THE CREEPY ARCHIVES VOLUME 2

But don't interpret these criticisms as a warning to stay away, in fact I'd suggest exactly the opposite! Almost no great comics series was a classic right out of the gate, not even the E.C. stuff, and it's fun to track the evolution of a classic from its inception through the moment when it blossoms into the object of fan-worship. CREEPY starts off strong and only gets better, plus these two early volumes include the first two of what the Warren books would later come to feature on a regular basis: ongoing serials. The first two are the Joe Orlando-illustrated adaptation of Eando Binder's classic Adam Link robot stories (scripted by Otto Binder, half of the "Eando" pseudonym and scribe of many of the Golden Age Captain Marvel classics) that, while good for what they are, can't hold a candle to their original prose versions, and "The Coffin of Dracula," an early experiment with an original serial. They both work well enough, but wait until you see what eventually claws its way into the light in subsequent volumes...

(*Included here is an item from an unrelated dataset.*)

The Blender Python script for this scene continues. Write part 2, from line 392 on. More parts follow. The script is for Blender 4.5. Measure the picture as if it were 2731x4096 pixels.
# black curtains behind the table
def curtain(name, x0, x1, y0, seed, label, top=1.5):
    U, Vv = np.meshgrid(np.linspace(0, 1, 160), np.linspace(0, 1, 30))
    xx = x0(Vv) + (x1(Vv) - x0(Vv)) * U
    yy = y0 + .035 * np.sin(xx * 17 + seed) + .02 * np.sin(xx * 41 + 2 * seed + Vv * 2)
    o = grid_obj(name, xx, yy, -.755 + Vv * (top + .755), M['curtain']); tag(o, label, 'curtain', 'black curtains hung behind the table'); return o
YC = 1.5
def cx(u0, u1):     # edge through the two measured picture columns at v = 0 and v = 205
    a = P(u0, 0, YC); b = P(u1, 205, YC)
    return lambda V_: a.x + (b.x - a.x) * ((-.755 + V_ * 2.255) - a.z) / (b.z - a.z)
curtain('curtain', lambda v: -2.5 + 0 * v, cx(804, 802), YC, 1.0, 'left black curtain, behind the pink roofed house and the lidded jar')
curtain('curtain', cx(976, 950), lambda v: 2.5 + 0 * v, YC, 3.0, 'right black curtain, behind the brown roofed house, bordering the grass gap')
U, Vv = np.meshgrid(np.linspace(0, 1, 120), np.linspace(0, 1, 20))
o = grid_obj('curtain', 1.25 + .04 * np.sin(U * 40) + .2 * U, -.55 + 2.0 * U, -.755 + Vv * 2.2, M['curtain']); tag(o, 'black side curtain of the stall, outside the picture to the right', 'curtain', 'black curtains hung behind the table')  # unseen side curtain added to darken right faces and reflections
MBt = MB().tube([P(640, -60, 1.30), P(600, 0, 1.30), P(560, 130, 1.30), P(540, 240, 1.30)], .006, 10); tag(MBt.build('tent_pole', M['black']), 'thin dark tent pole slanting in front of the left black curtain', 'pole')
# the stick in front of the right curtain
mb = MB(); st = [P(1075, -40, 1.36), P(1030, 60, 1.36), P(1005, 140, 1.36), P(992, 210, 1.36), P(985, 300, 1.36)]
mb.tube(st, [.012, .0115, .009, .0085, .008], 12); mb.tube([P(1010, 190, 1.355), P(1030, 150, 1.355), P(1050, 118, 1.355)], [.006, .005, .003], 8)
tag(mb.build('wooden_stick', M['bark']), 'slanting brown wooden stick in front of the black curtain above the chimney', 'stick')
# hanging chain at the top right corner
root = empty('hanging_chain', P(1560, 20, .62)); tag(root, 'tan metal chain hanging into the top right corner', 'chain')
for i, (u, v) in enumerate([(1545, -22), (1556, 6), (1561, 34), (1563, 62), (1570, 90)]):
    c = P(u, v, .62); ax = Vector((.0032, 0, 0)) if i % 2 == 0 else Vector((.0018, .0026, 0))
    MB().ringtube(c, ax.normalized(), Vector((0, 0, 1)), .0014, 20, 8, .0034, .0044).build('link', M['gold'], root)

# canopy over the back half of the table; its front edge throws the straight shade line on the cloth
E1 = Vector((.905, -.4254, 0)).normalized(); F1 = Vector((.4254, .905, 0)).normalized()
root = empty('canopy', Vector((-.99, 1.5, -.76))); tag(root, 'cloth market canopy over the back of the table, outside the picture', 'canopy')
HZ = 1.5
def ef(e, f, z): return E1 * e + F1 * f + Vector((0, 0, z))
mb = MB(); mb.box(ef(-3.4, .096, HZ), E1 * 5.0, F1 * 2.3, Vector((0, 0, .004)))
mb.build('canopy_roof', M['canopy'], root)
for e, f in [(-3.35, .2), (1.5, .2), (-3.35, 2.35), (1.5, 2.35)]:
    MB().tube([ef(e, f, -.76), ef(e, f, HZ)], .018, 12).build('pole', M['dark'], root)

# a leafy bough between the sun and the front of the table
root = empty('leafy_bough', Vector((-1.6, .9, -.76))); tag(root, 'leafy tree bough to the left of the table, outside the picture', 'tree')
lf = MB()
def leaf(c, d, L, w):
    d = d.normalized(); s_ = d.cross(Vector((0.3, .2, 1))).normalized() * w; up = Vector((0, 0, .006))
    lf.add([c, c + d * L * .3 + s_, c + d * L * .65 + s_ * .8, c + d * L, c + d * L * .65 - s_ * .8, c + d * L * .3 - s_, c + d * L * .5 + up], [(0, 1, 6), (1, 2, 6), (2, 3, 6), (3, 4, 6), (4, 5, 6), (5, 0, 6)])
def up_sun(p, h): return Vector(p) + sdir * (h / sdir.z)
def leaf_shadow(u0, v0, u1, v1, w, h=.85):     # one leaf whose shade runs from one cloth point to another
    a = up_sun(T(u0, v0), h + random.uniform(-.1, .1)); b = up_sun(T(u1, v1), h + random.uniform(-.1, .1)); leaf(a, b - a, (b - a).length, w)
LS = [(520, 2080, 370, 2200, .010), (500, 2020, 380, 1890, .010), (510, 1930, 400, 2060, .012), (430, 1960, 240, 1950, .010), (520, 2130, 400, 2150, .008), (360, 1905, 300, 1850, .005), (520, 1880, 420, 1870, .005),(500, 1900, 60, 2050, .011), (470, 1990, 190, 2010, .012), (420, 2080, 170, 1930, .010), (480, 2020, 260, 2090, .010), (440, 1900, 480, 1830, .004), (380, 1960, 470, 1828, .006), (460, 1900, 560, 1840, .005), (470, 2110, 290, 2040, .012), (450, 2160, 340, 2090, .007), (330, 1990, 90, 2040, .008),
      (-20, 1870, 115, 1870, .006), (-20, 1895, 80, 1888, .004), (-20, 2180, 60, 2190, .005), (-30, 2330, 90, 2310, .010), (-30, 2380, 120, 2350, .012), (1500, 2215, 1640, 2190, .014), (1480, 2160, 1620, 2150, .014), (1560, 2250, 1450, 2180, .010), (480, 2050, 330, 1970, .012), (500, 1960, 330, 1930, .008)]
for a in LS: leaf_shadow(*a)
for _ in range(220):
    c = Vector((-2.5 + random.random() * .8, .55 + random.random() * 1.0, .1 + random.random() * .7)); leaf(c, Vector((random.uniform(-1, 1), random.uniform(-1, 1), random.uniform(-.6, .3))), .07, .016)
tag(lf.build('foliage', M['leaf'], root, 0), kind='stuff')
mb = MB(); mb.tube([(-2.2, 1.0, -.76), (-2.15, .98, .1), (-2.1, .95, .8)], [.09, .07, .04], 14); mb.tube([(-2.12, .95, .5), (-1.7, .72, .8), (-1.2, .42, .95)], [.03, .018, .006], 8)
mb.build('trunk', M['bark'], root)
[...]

So the bottom line is: if you're looking for page after page of undisputed masters of the graphic form being allowed to run rampant by an editor with the attitude of "if it ain't broke, don't fix it," snap these up immediately. The twist endings are mostly cheesy as hell, but that's part of the fun, so strap yourself onto the slab and witness the ongoing evolution of some of the medium's very best horror comics in five-issue doses.